County Superintendent David W. Gordon disapproved the $555 million budget on grounds that while the district would make its minimum reserve requirement for the 2018-2019 fiscal year, it would reach a “negative fund balance” by the 2019-2020 school year, falling $21 million short, and subsequently another $40 million for the following 2020-2021 school year.

Gordon’s letter of disapproval designated “unrestricted expenditures” as the main cause of the worsening financial situation, “even though the district has been asked to solve its structural deficit problem.”

Following the letter’s conclusion that “the district begin making cuts immediately,” the district was assigned until October 8 to file a revised budget that would serve as a sufficient replacement to the budget that was previously submitted.

On December 5, the SCUSD announced in their video statement their final preparations to address their financial crisis, which would majorly involve cuts to employee healthcare.

In the video, Aguilar addressed his current position in the financial crisis, stating, “I’ve done everything in my power to keep cuts away from the classroom, and while I’ve made millions of ongoing cuts in expenditures, primarily in central office administration that is already one of the leanest in the region, unfortunately these cuts are not enough to eliminate our structural budget deficit.”

School Board President Jessie Ryan reiterated his point in her statement, “While the Superintendent has gone as far as he can in reducing costs we are now forced to look to identifying other areas to save money.” Both Ryan and Aguilar tirelessly restated throughout the video that “[their] continued goal was to ensure that students and their families aren’t impacted.”

Superintendent Jorge Aguilar and Board President Jessie Ryan suggested this was the only suitable path towards a solution, considering that SCUSD “pays far more for employee health insurance than any other school district in the region for similar benefits.” The statement mentioned that the proposed healthcare cuts would save the district between 11 and 16 million dollars a year.


As was formally announced at the Board of Education meeting on December 6, the district has received approval from four of five of its labor unions to begin healthcare cuts.

To do so, however, would require adequate cooperation from the Sacramento City Teachers Association (SCTA). On December 7, the SCTA released an article addressing the district’s announcement to hold a press conference that would discuss the budget and healthcare management. The SCTA has since withheld their decision to participate in the conference.
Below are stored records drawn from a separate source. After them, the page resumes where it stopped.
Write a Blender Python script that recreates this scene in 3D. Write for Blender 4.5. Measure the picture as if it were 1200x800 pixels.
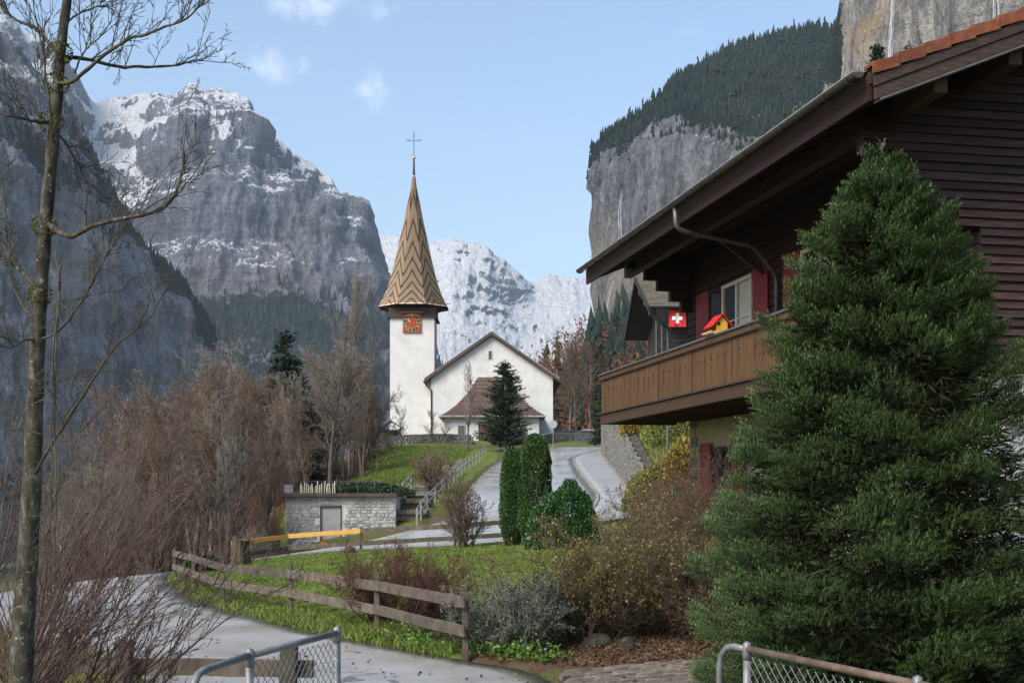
import bpy, bmesh, math, random
import numpy as np
from mathutils import Vector, Matrix

for _o in list(bpy.data.objects): bpy.data.objects.remove(_o)
SC = bpy.context.scene
COL = SC.collection
F_PX, CX, HY, EYE = 1450.0, 600.0, 575.0, 2.2      # focal length in photo pixels, centre column, horizon row, eye height

# ------------------------------------------------------------------ camera
cam = bpy.data.cameras.new('camera'); camo = bpy.data.objects.new('camera', cam); COL.objects.link(camo)
camo.location = (0, 0, EYE); camo.rotation_euler = (math.pi/2, 0, 0)
cam.sensor_width = 36.0; cam.lens = 36.0*F_PX/1200.0; cam.shift_y = (HY-400.0)/1200.0
cam.clip_start = 0.1; cam.clip_end = 30000
SC.camera = camo

# ------------------------------------------------------------------ sky, sun, exposure
SUN_AZ, SUN_EL = math.radians(-138.0), math.radians(42.0)      # to the left, veiled: soft light without sharp shadows
W = bpy.data.worlds.new('World'); SC.world = W; W.use_nodes = True
wn, wl = W.node_tree.nodes, W.node_tree.links; wn.clear()
w_out = wn.new('ShaderNodeOutputWorld'); w_bg = wn.new('ShaderNodeBackground')
w_sky = wn.new('ShaderNodeTexSky'); w_sky.sky_type = 'NISHITA'; w_sky.sun_disc = False
w_sky.sun_elevation = SUN_EL; w_sky.sun_rotation = SUN_AZ
w_sky.altitude = 800; w_sky.air_density = 1.25; w_sky.dust_density = 2.6; w_sky.ozone_density = 1.0
w_bg.inputs['Strength'].default_value = 0.12
w_tc = wn.new('ShaderNodeTexCoord')
cloud_last = w_sky.outputs[0]
w_noise = wn.new('ShaderNodeTexNoise'); w_noise.inputs['Scale'].default_value = 34; w_noise.inputs['Detail'].default_value = 7
w_noise.inputs['Roughness'].default_value = 0.62
wl.new(w_tc.outputs['Generated'], w_noise.inputs['Vector'])
def sky_dir(px, py):
    v = Vector(((px-CX)/F_PX, 1.0, (HY-py)/F_PX)); v.normalize(); return v
def cloud(d, rx, rz, amount):
    """a small fair-weather cloud in the direction d of the sky"""
    global cloud_last
    az = math.atan2(d.x, d.y)
    m = wn.new('ShaderNodeVectorMath'); m.operation = 'SUBTRACT'; m.inputs[1].default_value = d
    wl.new(w_tc.outputs['Generated'], m.inputs[0])
    r = wn.new('ShaderNodeMapping'); r.inputs['Rotation'].default_value = (0, 0, az)
    r.vector_type = 'POINT'; r.inputs['Scale'].default_value = (1, 1, 1)
    wl.new(m.outputs[0], r.inputs['Vector'])
    s = wn.new('ShaderNodeVectorMath'); s.operation = 'MULTIPLY'; s.inputs[1].default_value = (1/rx, 1/rx, 1/rz)
    wl.new(r.outputs[0], s.inputs[0])
    l = wn.new('ShaderNodeVectorMath'); l.operation = 'LENGTH'; wl.new(s.outputs[0], l.inputs[0])
    a = wn.new('ShaderNodeMath'); a.operation = 'MULTIPLY_ADD'; a.inputs[1].default_value = -1.0; a.inputs[2].default_value = 0.62
    wl.new(l.outputs['Value'], a.inputs[0])
    b = wn.new('ShaderNodeMath'); b.operation = 'MULTIPLY_ADD'; wl.new(w_noise.outputs[0], b.inputs[0]); b.inputs[1].default_value = 3.2; wl.new(a.outputs[0], b.inputs[2])
    c = wn.new('ShaderNodeMapRange'); c.interpolation_type = 'SMOOTHSTEP'
    c.inputs['From Min'].default_value = 1.65; c.inputs['From Max'].default_value = 2.9
    c.inputs['To Max'].default_value = amount; wl.new(b.outputs[0], c.inputs['Value'])
    x = wn.new('ShaderNodeMixRGB'); x.inputs['Color2'].default_value = (9.0, 8.7, 8.9, 1)
    wl.new(c.outputs[0], x.inputs['Fac']); wl.new(cloud_last, x.inputs['Color1']); cloud_last = x.outputs[0]
for (px, py, rx, rz, am) in ((334, 74, .060, .024, .36), (428, 104, .046, .026, .30), (372, 8, .09, .024, .30), (806, 38, .030, .010, .14),
                             (150, 160, .06, .012, .25), (-300, 120, .06, .02, .5), (-700, 60, .05, .02, .5), (1700, 60, .06, .02, .4)):
    cloud(sky_dir(px, py), rx, rz, am)
wl.new(cloud_last, w_bg.inputs['Color']); wl.new(w_bg.outputs[0], w_out.inputs['Surface'])

sun = bpy.data.lights.new('sun', 'SUN'); suno = bpy.data.objects.new('sun', sun); COL.objects.link(suno)
sun.energy = 2.5; sun.angle = math.radians(32); sun.color = (1.0, 0.93, 0.83)
_sd = Vector((math.sin(SUN_AZ)*math.cos(SUN_EL), math.cos(SUN_AZ)*math.cos(SUN_EL), math.sin(SUN_EL)))
suno.rotation_euler = _sd.to_track_quat('Z', 'Y').to_euler(); suno.location = (-60, 40, 80)

vs = SC.view_settings; vs.view_transform = 'Standard'; vs.look = 'None'; vs.gamma = 1.0; vs.use_curve_mapping = False
vs.exposure = 1.0
cy = SC.cycles; cy.use_denoising = True; cy.max_bounces = 6; cy.diffuse_bounces = 3; cy.glossy_bounces = 3
cy.transmission_bounces = 4; cy.transparent_max_bounces = 8; cy.volume_bounces = 0; cy.caustics_reflective = False; cy.caustics_refractive = False
cy.sample_clamp_indirect = 8.0
# ------------------------------------------------------------------ helpers
rng = np.random.default_rng(7)
random.seed(7)
def at(px, py, Y): return np.array(((px-CX)/F_PX*Y, Y, EYE+(HY-py)/F_PX*Y))
def tag(o, label=None, cat=None, group=None, kind=None):
    if label: o['label'] = label
    if cat: o['category'] = cat
    if group: o['group'] = group
    if kind: o['kind'] = kind
    return o
def link(name, data, parent=None, mat=None):
    o = bpy.data.objects.new(name, data); COL.objects.link(o)
    if parent is not None: o.parent = parent
    if mat is not None and data is not None and not data.materials: data.materials.append(mat)
    return o
def empty(name, loc=(0, 0, 0), rz=0.0, parent=None):
    o = bpy.data.objects.new(name, None); COL.objects.link(o); o.empty_display_size = .3
    o.location = loc; o.rotation_euler = (0, 0, rz)
    if parent is not None: o.parent = parent
    return o
def thing(name, label, cat, loc=(0, 0, 0), rz=0.0, group=None): return tag(empty(name, loc, rz), label, cat, group)
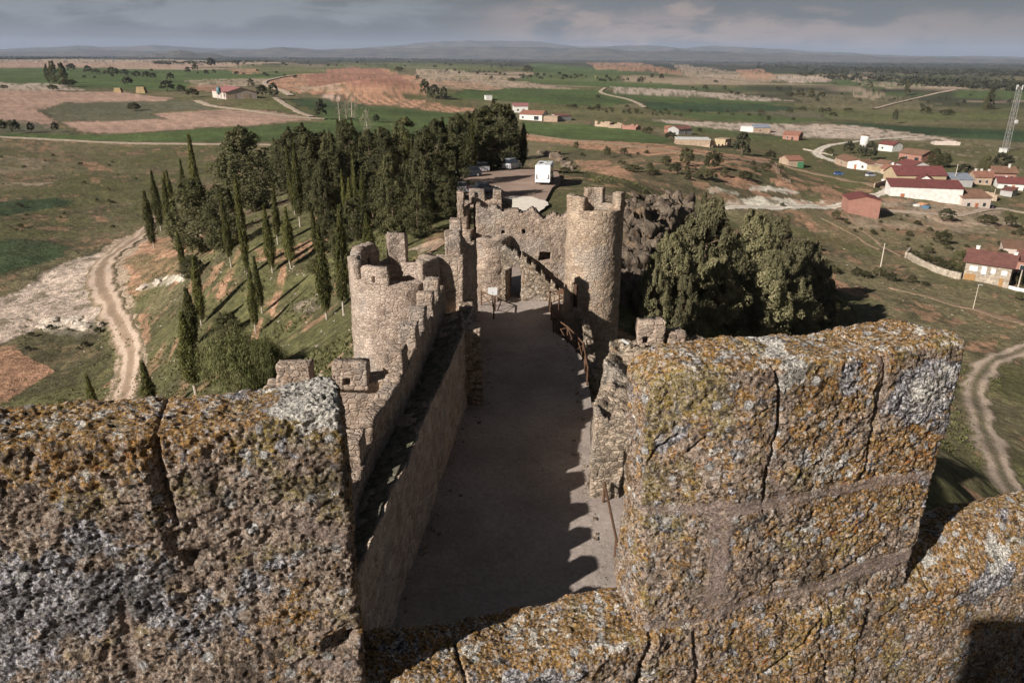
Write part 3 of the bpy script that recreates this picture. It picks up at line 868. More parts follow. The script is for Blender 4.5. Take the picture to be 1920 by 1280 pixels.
def hexgrid(c, res, amp, scale=1.2, seed=0, top_amp=0.0):
    """c: 8 corners (bottom 0-3 ccw, top 4-7); closed box surface, subdivided and roughened"""
    c = np.array(c, float)
    L = [max(np.linalg.norm(c[1] - c[0]), np.linalg.norm(c[2] - c[3])), max(np.linalg.norm(c[3] - c[0]), np.linalg.norm(c[2] - c[1])), max(np.linalg.norm(c[4] - c[0]), np.linalg.norm(c[6] - c[2]))]
    n = [max(1, int(round(l / res))) for l in L]
    V, Q, base = [], [], 0
    for a in range(3):
        b_, c_ = (a + 1) % 3, (a + 2) % 3
        ub, uc = np.linspace(0, 1, n[b_] + 1), np.linspace(0, 1, n[c_] + 1)
        B, Cc = np.meshgrid(ub, uc, indexing='ij')
        for side in (0, 1):
            P = np.zeros((B.size, 3)); P[:, b_] = B.ravel(); P[:, c_] = Cc.ravel(); P[:, a] = side
            nc = n[c_] + 1
            i = np.arange(n[b_])[:, None] * nc + np.arange(n[c_])[None]
            q = np.stack([i, i + nc, i + nc + 1, i + 1], -1).reshape(-1, 4)
            if not side: q = q[:, ::-1]
            V.append(P); Q.append(q + base); base += len(P)
    U = np.concatenate(V); Q = np.concatenate(Q)
    key = np.round(U * 20000).astype(np.int64)
    kk = (key[:, 0] * 20001 + key[:, 1]) * 20001 + key[:, 2]
    _, first, inv = np.unique(kk, return_index=True, return_inverse=True)
    U = U[first]; Q = inv[Q]
    u, v, w = U[:, [0]], U[:, [1]], U[:, [2]]
    P = ((c[0] * (1 - u) + c[1] * u) * (1 - v) + (c[3] * (1 - u) + c[2] * u) * v) * (1 - w) + ((c[4] * (1 - u) + c[5] * u) * (1 - v) + (c[7] * (1 - u) + c[6] * u) * v) * w
    if amp > 0:
        D = np.stack([fbm(P, scale, 3, 200 + seed + 7 * k) for k in range(3)], 1) * amp
        D += np.stack([fbm(P, scale * 4.2, 2, 230 + seed + 7 * k) for k in range(3)], 1) * amp * 0.45
        P = P + D
    if top_amp > 0:
        P[:, 2] += top_amp * fbm(P * np.array([1, 1, 0.0]), 0.9, 4, 250 + seed) * w[:, 0] ** 3
    return P, Q

class SB(MB):
    """stone builder: roughened hexahedra gathered into one mesh"""
    def blk(s, c, res=0.16, amp=0.05, scale=1.2, top=0.0):
        P, Q = hexgrid(c, res, amp, scale, (s.n % 13), top)
        s.add(P, Q)
        return s
    def bx(s, x0, x1, y0, y1, z0, z1, **k):
        return s.blk([(x0, y0, z0), (x1, y0, z0), (x1, y1, z0), (x0, y1, z0), (x0, y0, z1), (x1, y0, z1), (x1, y1, z1), (x0, y1, z1)], **k)
    def wall(s, a, b, th, z0, z1, side=1, **k):
        """upright slab from a to b (xy), thickness th to the left (side=1) of a->b; z0,z1 number or pair"""
        a = np.array(a, float); b = np.array(b, float)
        d = b - a; d /= np.linalg.norm(d); nn = np.array([-d[1], d[0]]) * th * side
        z0a, z0b = (z0, z0) if np.isscalar(z0) else z0
        z1a, z1b = (z1, z1) if np.isscalar(z1) else z1
        lo = [(*a, z0a), (*b, z0b), (*(b + nn), z0b), (*(a + nn), z0a)]
        hi = [(*a, z1a), (*b, z1b), (*(b + nn), z1b), (*(a + nn), z1a)]
        if side < 0:
            lo = [lo[3], lo[2], lo[1], lo[0]]; hi = [hi[3], hi[2], hi[1], hi[0]]
        return s.blk(lo + hi, **k)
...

In 2017, the SCTA agreed to partner with the California Education Coalition for Health Care Reform (CECHR) to work towards reducing health care costs without significantly reducing benefits or increasing employee costs. This partnership was most important to the SCTA because it promised that no changes would be made to employee healthcare plans without written, explicit agreement from the SCTA. The potential savings from working with CECHR could be up to $16 million.

According to the members of the SCTA, instead of picking itself up and starting the work with the CECHR in January 2018 as was agreed upon, the district “dragged its feet, to the point that in August and September it refused to pay CECHR for its work, despite the signed agreement.” In the same report, the SCTA stated that “despite the district’s delays, [their] work with the CECHR has already resulted in $5 million in health plan savings to the district.”

The district’s refusal to abide by the agreement has diminished the SCTA’s support, and their failure to follow through with the CECHR agreement has only emphasized the district’s inadequacies, even more than the seemingly unending financial crisis has done so far.

One reply on “SCUSD Budget Crisis Worsens: District On Track To Go Broke In 2019”

What, if anything, can SCUSD students do to encourage the district to better manage their budget and keep cuts away from what matters to us? What information do you know about what a state takeover would look like, how the budget got to such an unsustainable place, and what possibilities do we have to get more funding for our schools?